Inflation data came in hotter than expected with April headline CPI at 3.8% year over year, ahead of 3.7% consensus, and March at 3.3%, the highest it’s been in three years. April core CPI also came in high at 2.8% year over year, ahead of consensus 2.7%. Energy prices rose 3.8% month over month in April, extending March’s 10.9% surge and accounting for roughly 40% of the monthly increase in headline CPI amid ongoing Iran war-related pressure on oil and fuel prices. April headline PPI was up 6.0% year over year, hotter than 5.0% consensus, and the highest since Dec. 22. April core PPI was up 5.2% year over year, also above 4.3% consensus, and also the highest since Dec. 22. Despite this very concerning trend in inflation, markets seemed to brush off these reports, at least initially.
Retail continues to be one of the worst performing subsectors and has lagged the broader market during the big bounce over the last six weeks. Recent underperformance appeared to be due to a number of factors, including the national average gas price above $4.50 a gallon, more companies (including McDonald’s) warning about the hit to already pressured lower-income consumer cohorts, broader affordability pressures, and a pickup in headlines about AI-related job losses.
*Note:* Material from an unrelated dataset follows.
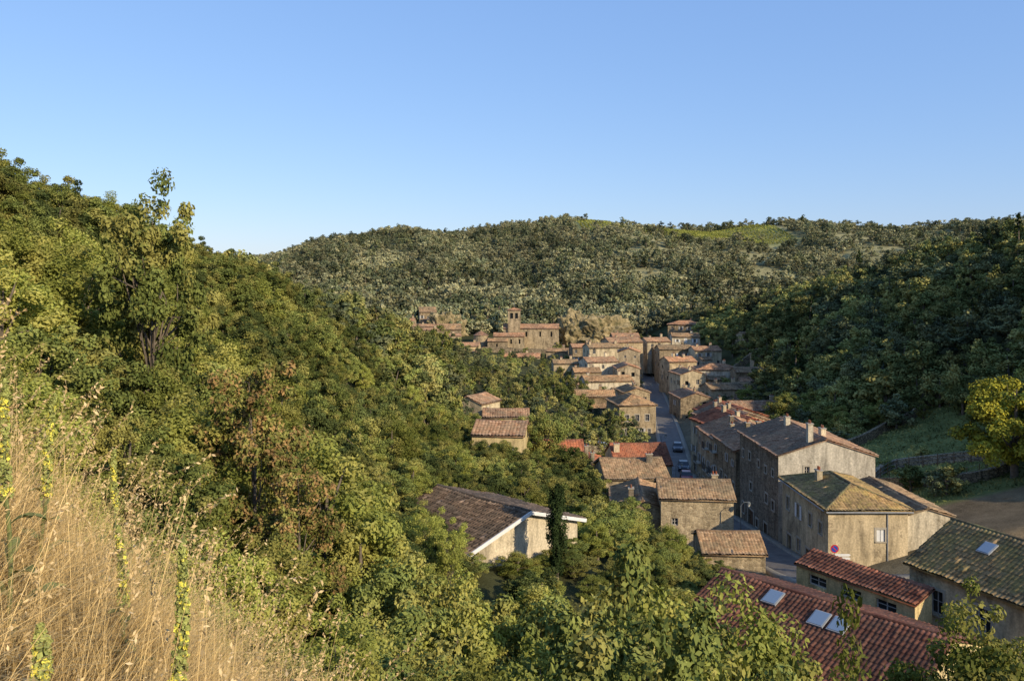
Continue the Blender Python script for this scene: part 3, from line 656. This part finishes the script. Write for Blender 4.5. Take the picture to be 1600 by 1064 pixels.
def scatter(name,pts,scl,rot,coll,idx):
    me=bpy.data.meshes.new(name); n=len(pts)
    me.vertices.add(n); me.vertices.foreach_set('co',np.asarray(pts,dtype=np.float32).ravel())
    for k,a in(('scl',scl),('rot',rot)):
        at=me.attributes.new(k,'FLOAT_VECTOR','POINT'); at.data.foreach_set('vector',np.asarray(a,dtype=np.float32).ravel())
    at=me.attributes.new('idx','INT','POINT'); at.data.foreach_set('value',np.asarray(idx,dtype=np.int32))
    o=link(bpy.data.objects.new(name,me))
    g=bpy.data.node_groups.new(name+'_scatter','GeometryNodeTree')
    g.interface.new_socket('Geometry',in_out='INPUT',socket_type='NodeSocketGeometry'); g.interface.new_socket('Geometry',in_out='OUTPUT',socket_type='NodeSocketGeometry')
    gi=g.nodes.new('NodeGroupInput');go=g.nodes.new('NodeGroupOutput')
    def na(nm,t):
        q=g.nodes.new('GeometryNodeInputNamedAttribute'); q.data_type=t; q.inputs['Name'].default_value=nm
        return next(s for s in q.outputs if s.enabled and s.name=='Attribute')
    ci=g.nodes.new('GeometryNodeCollectionInfo'); ci.inputs['Collection'].default_value=coll
    ci.inputs['Separate Children'].default_value=True; ci.inputs['Reset Children'].default_value=True
    ip=g.nodes.new('GeometryNodeInstanceOnPoints'); ip.inputs['Pick Instance'].default_value=True
    er=g.nodes.new('FunctionNodeEulerToRotation')
    g.links.new(gi.outputs[0],ip.inputs['Points']); g.links.new(ci.outputs[0],ip.inputs['Instance'])
    g.links.new(na('idx','INT'),ip.inputs['Instance Index']); g.links.new(na('rot','FLOAT_VECTOR'),er.inputs[0]); g.links.new(er.outputs[0],ip.inputs['Rotation'])
    g.links.new(na('scl','FLOAT_VECTOR'),ip.inputs['Scale']); g.links.new(ip.outputs[0],go.inputs[0])
    md=o.modifiers.new('scatter','NODES'); md.node_group=g; return o
def grid_pts(x0,x1,y0,y1,sp):
    a,b=np.meshgrid(np.arange(x0,x1,sp),np.arange(y0,y1,sp)); a=a.ravel()+RG.uniform(-.42,.42,a.size)*sp; b=b.ravel()+RG.uniform(-.42,.42,b.size)*sp
    return a,b
def clear(X,Y,pad=1.5,sd=5.5):
    k=np.ones(len(X),bool)
    for x,y,r in HS: k&=np.hypot(X-x,Y-y)>r*.8+pad
    D,_=polydist(X,Y,ST); return k&(D>sd)
def do(name,X,Y,hgt,coll,n,base,wfac=None,p=None,idx=None):
    k=len(X); s=hgt/base; w=s*RG.uniform(.85,1.25,k) if wfac is None else s*wfac
    Z=H(X,Y)-.15
    rot=np.stack([RG.normal(0,.05,k),RG.normal(0,.05,k),RG.uniform(0,6.28,k)],1)
    idx=RG.choice(n,k,p=p) if idx is None else idx
    return scatter(name,np.stack([X,Y,Z],1),np.stack([w,w,s],1),rot,coll,idx)
xb=lambda Y: np.interp(Y,[9,15,25,40,55,70,100,150,220,260,300,330],[-4,-2.5,-2,-7,-11,-9,-7,-10,-15,-32,-44,-66])
X,Y=grid_pts(-95,6,9.5,112,3.4); k=(X<xb(Y))&(X>-.8*Y-12)&clear(X,Y,.5); X,Y=X[k],Y[k]
hg=np.clip(2.0+.15*(Y-9),1.8,6.0)*RG.uniform(.62,1.15,len(X))
pr=RG.random(len(X)); dk=np.clip((Y-38)/45,0,.75)
idx=np.where(pr<dk,RG.choice([2,4,5,5],len(X)),RG.choice([0,1,0,3,2],len(X)))
do('hillside_woodland',X,Y,hg,c_near,6,7.0,idx=idx)
X,Y=grid_pts(-190,6,110,345,4.2); k=(X<xb(Y))&(X>-.75*Y-15)&clear(X,Y,1); X,Y=X[k],Y[k]
do('wooded_slope',X,Y,RG.uniform(4.5,8,len(X))*np.interp(Y,[110,220,300],[1,.8,.6]),c_mid,6,8.0)
X,Y=grid_pts(46,300,62,345,4.4); k=(X>xR(Y)+np.interp(Y,[60,110,140,170,200,250],[0,2,-6,-6,4,8]))&(X<.78*Y+25)&clear(X,Y,1); X,Y=X[k],Y[k]
do('wooded_slope',X,Y,RG.uniform(3.6,9.4,len(X)),c_right,4,8.0,p=[.2,.42,.35,.03])
X,Y=grid_pts(-30,80,118,320,4.4); k=clear(X,Y,.4,4.8)&(X<xR(Y)+5)&(X>xb(Y)-2)&(RG.random(len(X))<.85)&~((X>-34)&(X<30)&(Y>266)&(RG.random(len(X))<.85)); X,Y=X[k],Y[k]
do('village_trees',X,Y,RG.uniform(2.0,5.4,len(X))*np.interp(Y,[120,180,260],[1.1,.95,.6]),c_mid,6,8.0)
X,Y=grid_pts(-9,17,31,66,2.3); k=clear(X,Y,.3,4.6); X,Y=X[k],Y[k]
fr=np.where((X>-4)&(X<8)&(Y>43)&(Y<57),.55,1.0)
do('valley_thicket',X,Y,RG.uniform(2.0,3.9,len(X))*np.interp(X,[8,16],[1,.6])*fr,c_near,6,7.0,np.full(len(X),1.35)/fr**.5)
X,Y=grid_pts(-12,12,64,120,3.4); k=clear(X,Y,.3); X,Y=X[k],Y[k]
do('valley_thicket',X,Y,RG.uniform(2.4,4.6,len(X)),c_near,6,7.0,np.full(len(X),1.25),p=[.1,.1,.25,.1,.2,.25])
X,Y=grid_pts(-420,620,318,790,6.4)
k=(np.abs(X)<.72*Y+20)&clear(X,Y,0); nzv=np.sin(X*.06+Y*.043)*np.sin(Y*.071-X*.03)
k&=~((nzv>.12)&(X>60)&(RG.random(len(X))<.72)); k&=~((X>48)&(X<215)&(Y>585)&(Y<690)&(RG.random(len(X))<.95))
k&=~((X<60)&(X>-30)&(Y<322))
X,Y=X[k],Y[k]; do('distant_woodland',X,Y,RG.uniform(3.6,9.5,len(X))*np.interp(Y,[330,430,520],[1.3,1.2,1]),c_far,6,8.0,idx=np.where(np.sin(X*.045+2)*np.sin(Y*.05+X*.02)+RG.normal(0,.4,len(X))>.2,RG.choice([3,4],len(X)),RG.choice([0,1,2,5],len(X))))
n=60; X=RG.uniform(14,46,n);Y=RG.uniform(281,303,n); do('rock_shrubs',X,Y,RG.uniform(2.2,4.4,n),c_mid,6,8.0)
X,Y=grid_pts(38,70,70,150,3.6); k=clear(X,Y,.3)&((RG.random(len(X))<.08)|((Y>126)&(RG.random(len(X))<.7))|((X>60)&(RG.random(len(X))<.8))|((Y<80)&(X>50))); X,Y=X[k],Y[k]
do('garden_shrubs',X,Y,RG.uniform(1.2,4.0,len(X)),c_mid,6,8.0,RG.uniform(1,1.4,len(X)),p=[.3,.2,.2,.2,.05,.05])
rows=[]
for xr in np.arange(54,212,2.6):
    n=550; yv=RG.uniform(592,684,n); xv=xr+RG.normal(0,.35,n); P=np.stack([xv,yv,H(xv,yv)+RG.uniform(.2,1.5,n)],1); rows.append(P)
P=np.concatenate(rows); Vv,Qv=leaves(P,RG.normal(size=(len(P),3))+np.array([0,-.4,.6]),.8,.7)
link(bpy.data.objects.new('vineyard',mesh_quads('vineyard',Vv,Qv,mats=[L_bright],fattr={'lc':RG.random(len(Qv))})))
n=9000; X=RG.uniform(38,64,n); Y=RG.uniform(78,128,n); k=clear(X,Y,.1); X,Y=X[k],Y[k]
P=np.stack([X,Y,H(X,Y)+RG.uniform(.03,.22,len(X))],1); Vv,Qv=leaves(P,RG.normal(size=(len(P),3))+np.array([0,-.5,.5]),.42,.35)
link(bpy.data.objects.new('meadow_grass',mesh_quads('meadow_grass',Vv,Qv,mats=[L_slope],fattr={'lc':RG.random(len(Qv))})))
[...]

April’s inflation reports showed that prices are outpacing wages for the first time in three years, erasing gains in real purchasing power. However, even with all those signs of caution from the consumer, headline April retail sales rose 0.5%, in-line with consensus expectations. April retail sales excluding autos rose 0.7%, above the 0.6% consensus. While higher sales at gas stations were expected due to the higher prices, the report also displayed higher sales in several other categories.
On May 13th, the U.S. Senate voted to confirm Kevin Warsh as the new Federal Reserve Chair. Former Chair Jerome Powell will step down to remain on the Fed Board of Governors, as Warsh takes over the role of Chairman. Warsh assumes leadership at a time when sticky inflation and a steady job market are rapidly diminishing the likelihood of near-term interest rate cuts. Reflecting this reality, major financial institutions pushed back their rate-cut expectations. Most now predict the Fed will maintain the current 3.5%–3.75% Fed Funds range through the end of the year.
In general, Wall Street shrugged off concerns on several fronts and, until Friday, all three major indices surged higher, with momentum in growth, technology, and semiconductor stocks continuing to drive the market to new highs.
For the week, the Dow dipped 0.2% to 49,526. The S&P 500 rose 0.1% to 7,409 and the Nasdaq closed down 0.1% to 26,225.
Oil jumped 10.5% to $105.42/bbl. Gold slid -3.6% to $4,562/oz, and the yield on the Ten-Year Treasury rose to 4.6%.